Probablemente, el ejemplo más fascinante de la física cuántica es el experimento del “gato de Schrödinger”. De manera bien resumida, consiste en colocar un animal de esa clase en una caja cerrada con un dispositivo químico que, si se rompe, y existe un 50% de posibilidades de que así pase, provoca instantáneamente su muerte. Pero no hay manera de saber lo que ocurrirá, por eso los científicos señalan, por paradójico que pudiera parecer, que hay que considerar al gato un 100% vivo y un 100% muerto. A la vista de ello, Stephen Hawking afirma, con escepticismo, que “no se pueden predecir los acontecimientos futuros con exactitud si uno no es capaz de medir siquiera el estado del universo con precisión”. Y es que si un gato puede estar vivo y muerto a la vez es que no tenemos la menor idea de lo que nos rodea.
Sin embargo, las cosas son más fáciles de prever cuando los elementos utilizados son todos negativos, se metan o no en una caja. Así, se cuenta que unos viajeros por el tiempo observaron como, en el año terráqueo de 1978, los habitantes de un Estado denominado España decidieron aprobar una organización territorial por la que se concedía autonomía política a la totalidad de las regiones que la componían. En el fondo, lo hicieron para eludir el dilema que representaban las dos únicas realidades nacionales que existían en su seno: las de Euskadi y Cataluña, sin ser conscientes de que, por falta de previsión o irresponsabilidad, iban a generalizar el problema.

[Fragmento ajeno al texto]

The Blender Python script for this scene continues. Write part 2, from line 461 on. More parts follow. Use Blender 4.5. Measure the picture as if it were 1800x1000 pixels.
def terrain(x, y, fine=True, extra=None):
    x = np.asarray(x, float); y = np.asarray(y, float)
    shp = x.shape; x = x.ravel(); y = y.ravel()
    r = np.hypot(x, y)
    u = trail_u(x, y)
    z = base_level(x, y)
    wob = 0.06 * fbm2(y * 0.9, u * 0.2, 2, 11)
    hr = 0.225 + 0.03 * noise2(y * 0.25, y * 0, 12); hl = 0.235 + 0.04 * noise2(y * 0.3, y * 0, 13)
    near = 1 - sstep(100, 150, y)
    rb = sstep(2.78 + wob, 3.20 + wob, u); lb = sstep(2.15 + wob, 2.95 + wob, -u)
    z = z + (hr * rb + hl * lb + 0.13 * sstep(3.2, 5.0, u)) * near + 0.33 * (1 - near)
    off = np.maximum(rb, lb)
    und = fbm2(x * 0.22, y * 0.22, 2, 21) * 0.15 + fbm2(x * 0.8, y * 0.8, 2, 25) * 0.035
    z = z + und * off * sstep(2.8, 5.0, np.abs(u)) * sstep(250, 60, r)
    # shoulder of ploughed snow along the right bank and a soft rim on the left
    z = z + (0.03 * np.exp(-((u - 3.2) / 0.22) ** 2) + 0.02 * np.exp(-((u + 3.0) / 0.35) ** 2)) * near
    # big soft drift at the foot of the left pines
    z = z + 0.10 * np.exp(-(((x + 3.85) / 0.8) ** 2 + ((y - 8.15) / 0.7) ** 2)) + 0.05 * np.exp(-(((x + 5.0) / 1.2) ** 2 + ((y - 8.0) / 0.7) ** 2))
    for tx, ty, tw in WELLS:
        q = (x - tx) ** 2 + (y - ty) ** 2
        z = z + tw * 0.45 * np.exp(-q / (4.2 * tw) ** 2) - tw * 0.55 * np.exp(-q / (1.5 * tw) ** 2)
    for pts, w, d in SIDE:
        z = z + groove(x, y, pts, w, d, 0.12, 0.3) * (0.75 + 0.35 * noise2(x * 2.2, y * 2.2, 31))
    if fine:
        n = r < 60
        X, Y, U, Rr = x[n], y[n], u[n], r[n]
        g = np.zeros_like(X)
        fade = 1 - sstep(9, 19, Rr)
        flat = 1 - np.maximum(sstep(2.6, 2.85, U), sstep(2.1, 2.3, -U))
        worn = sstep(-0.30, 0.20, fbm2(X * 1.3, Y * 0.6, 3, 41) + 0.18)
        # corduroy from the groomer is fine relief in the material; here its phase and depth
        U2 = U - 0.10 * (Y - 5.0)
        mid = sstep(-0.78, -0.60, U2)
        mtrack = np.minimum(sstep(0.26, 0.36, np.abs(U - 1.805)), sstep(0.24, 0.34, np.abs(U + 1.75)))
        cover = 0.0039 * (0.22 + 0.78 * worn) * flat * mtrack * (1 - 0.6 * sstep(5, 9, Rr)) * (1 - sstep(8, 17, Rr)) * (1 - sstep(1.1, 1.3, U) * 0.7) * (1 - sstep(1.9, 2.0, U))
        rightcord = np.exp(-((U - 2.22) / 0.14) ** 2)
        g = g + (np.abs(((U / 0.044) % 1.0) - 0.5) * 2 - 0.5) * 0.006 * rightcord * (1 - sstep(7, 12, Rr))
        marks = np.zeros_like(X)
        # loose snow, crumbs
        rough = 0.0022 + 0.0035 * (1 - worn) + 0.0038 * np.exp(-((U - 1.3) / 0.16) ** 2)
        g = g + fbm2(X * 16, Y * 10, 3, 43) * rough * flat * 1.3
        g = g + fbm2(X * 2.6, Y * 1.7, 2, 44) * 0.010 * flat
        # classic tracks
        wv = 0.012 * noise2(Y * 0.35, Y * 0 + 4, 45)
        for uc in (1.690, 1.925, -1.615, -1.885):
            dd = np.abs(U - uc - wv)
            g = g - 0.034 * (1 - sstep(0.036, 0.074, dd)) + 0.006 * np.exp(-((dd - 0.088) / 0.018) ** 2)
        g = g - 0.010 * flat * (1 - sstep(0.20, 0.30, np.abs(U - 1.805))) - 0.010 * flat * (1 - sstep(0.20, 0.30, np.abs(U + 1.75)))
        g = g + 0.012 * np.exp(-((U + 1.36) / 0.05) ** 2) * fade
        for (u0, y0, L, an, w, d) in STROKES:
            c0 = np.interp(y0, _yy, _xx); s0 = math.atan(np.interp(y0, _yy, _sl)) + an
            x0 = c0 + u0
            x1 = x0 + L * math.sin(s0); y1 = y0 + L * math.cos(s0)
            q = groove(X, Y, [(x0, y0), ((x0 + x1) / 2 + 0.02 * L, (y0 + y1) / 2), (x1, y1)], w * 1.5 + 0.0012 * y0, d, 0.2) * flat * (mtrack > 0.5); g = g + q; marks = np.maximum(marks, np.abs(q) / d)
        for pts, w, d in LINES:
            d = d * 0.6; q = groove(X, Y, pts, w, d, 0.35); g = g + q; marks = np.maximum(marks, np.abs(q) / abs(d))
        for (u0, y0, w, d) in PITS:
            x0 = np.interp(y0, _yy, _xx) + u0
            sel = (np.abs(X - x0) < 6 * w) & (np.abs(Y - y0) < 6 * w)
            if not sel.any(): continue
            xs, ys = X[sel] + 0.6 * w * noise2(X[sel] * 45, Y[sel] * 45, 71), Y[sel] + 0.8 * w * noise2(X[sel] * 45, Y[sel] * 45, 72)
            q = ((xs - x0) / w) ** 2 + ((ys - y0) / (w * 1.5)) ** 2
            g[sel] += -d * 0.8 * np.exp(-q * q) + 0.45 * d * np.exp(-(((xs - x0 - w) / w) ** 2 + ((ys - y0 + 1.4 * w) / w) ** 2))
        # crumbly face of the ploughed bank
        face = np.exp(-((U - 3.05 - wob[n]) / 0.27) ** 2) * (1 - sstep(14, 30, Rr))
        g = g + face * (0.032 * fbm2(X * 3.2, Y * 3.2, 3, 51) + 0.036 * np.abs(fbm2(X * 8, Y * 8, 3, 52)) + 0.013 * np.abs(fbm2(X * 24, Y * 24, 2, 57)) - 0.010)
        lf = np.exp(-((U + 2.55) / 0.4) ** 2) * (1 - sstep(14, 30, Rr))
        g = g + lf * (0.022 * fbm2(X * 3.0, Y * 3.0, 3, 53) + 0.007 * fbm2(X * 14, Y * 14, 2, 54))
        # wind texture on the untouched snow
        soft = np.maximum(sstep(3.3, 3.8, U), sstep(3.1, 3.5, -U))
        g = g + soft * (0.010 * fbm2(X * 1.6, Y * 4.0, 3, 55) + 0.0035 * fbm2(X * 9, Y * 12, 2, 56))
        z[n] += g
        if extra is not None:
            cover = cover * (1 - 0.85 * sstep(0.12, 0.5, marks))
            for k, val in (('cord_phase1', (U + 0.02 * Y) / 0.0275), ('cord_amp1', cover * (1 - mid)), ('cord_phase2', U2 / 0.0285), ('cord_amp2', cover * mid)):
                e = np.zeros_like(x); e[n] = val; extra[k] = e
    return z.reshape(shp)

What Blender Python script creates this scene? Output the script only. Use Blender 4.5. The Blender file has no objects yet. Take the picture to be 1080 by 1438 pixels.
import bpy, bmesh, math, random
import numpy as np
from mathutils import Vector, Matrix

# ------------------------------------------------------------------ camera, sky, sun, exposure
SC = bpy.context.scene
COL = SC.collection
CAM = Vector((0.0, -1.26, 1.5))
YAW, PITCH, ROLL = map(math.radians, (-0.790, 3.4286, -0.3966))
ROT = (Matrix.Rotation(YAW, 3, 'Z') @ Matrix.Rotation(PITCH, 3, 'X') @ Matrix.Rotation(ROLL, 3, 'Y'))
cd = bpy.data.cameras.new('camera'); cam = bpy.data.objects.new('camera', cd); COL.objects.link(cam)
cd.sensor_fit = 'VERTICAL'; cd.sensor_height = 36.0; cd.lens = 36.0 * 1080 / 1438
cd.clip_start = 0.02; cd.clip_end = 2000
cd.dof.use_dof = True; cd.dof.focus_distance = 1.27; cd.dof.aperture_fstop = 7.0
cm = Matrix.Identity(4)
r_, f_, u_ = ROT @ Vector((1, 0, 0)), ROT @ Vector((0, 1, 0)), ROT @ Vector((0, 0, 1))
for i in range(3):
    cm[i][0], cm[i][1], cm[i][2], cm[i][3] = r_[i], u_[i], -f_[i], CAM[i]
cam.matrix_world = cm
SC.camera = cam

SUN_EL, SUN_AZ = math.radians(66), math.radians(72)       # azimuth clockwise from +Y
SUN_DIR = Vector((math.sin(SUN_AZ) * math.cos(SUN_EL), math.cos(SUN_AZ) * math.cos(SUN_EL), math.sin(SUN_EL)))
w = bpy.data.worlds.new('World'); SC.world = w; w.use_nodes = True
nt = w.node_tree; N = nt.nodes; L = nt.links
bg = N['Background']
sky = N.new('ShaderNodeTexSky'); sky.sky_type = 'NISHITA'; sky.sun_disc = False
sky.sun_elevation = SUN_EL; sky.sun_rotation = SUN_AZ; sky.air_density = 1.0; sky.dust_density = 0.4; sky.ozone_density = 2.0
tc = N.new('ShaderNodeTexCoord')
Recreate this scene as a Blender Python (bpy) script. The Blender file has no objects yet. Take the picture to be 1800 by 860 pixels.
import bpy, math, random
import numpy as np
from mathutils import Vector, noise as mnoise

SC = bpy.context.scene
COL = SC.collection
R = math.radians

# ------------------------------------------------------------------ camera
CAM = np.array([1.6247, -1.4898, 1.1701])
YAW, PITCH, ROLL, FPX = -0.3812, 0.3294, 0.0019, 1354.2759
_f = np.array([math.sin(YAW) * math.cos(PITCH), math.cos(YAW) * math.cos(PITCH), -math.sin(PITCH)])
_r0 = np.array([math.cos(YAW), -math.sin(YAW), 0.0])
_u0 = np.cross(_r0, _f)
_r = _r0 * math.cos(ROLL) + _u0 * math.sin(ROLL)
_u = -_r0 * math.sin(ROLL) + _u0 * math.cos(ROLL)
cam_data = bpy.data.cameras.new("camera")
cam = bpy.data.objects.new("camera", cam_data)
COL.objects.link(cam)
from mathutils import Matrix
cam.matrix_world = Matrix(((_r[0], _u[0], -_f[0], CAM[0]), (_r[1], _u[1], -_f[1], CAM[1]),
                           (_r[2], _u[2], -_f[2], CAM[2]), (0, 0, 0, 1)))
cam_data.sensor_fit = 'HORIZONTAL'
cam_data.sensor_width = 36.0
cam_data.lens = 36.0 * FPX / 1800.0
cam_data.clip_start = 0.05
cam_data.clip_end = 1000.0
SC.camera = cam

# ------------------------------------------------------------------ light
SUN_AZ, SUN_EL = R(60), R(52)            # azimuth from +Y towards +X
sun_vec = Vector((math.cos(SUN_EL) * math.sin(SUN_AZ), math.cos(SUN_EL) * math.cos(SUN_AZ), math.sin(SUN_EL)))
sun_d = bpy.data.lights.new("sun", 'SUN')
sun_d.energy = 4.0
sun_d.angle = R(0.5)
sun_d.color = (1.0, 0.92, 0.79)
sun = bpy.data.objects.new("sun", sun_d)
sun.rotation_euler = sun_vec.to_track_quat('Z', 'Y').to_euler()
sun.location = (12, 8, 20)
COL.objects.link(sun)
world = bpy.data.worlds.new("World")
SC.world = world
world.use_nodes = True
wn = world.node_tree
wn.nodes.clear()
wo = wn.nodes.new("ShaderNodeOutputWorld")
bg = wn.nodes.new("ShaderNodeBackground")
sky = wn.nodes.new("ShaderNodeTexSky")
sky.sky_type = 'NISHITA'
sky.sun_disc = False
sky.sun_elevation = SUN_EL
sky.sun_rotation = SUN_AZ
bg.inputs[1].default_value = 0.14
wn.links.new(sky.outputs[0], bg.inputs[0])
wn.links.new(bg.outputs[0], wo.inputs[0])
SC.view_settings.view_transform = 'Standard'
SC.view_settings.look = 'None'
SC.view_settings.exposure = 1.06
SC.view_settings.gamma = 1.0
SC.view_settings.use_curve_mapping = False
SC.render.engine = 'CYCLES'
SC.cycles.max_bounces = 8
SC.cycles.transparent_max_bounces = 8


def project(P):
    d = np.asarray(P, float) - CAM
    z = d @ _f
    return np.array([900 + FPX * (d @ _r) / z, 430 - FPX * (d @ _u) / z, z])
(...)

Hubo quien se dio cuenta; así el primer presidente de una Comunidad llamada Andalucía afirmó que su único objetivo era aproximar el poder político al pueblo; es más señaló que la palabra andalucista le molestaba y que él se consideraba “españolista”, concepto que los visitantes no llegaron a captar. Lo que sí pronosticaron es que todo aquello iba a terminar muy mal, pero como no les concernía siguieron su camino. Entre tanto, los años pasaron, y cada una de esas comunidades no solamente creó su respectivo Parlamento y Consejo de Gobierno, intentó configurar también un poder judicial independiente. Abrió delegaciones, algunas de ellas auténticas embajadas, en el extranjero y rivalizó en comparar su pretendida identidad nacional con la de los demás, todas ellas, al parecer, mucho más relevantes que las del propio Estado.
El tiempo transcurrió, y, picados por la curiosidad, nuestros viajeros decidieron volver. Se encontraron con el resurgimiento de los “reinos de taifas” que, según se informaron, habían existido ya en la península. El problema era ahora que ninguna ellas se entendía, y se enzarzaban en querellas ridículas y pintorescas. España había vuelto al medievo, y eso que jamás había dominado la cuarta dimensión.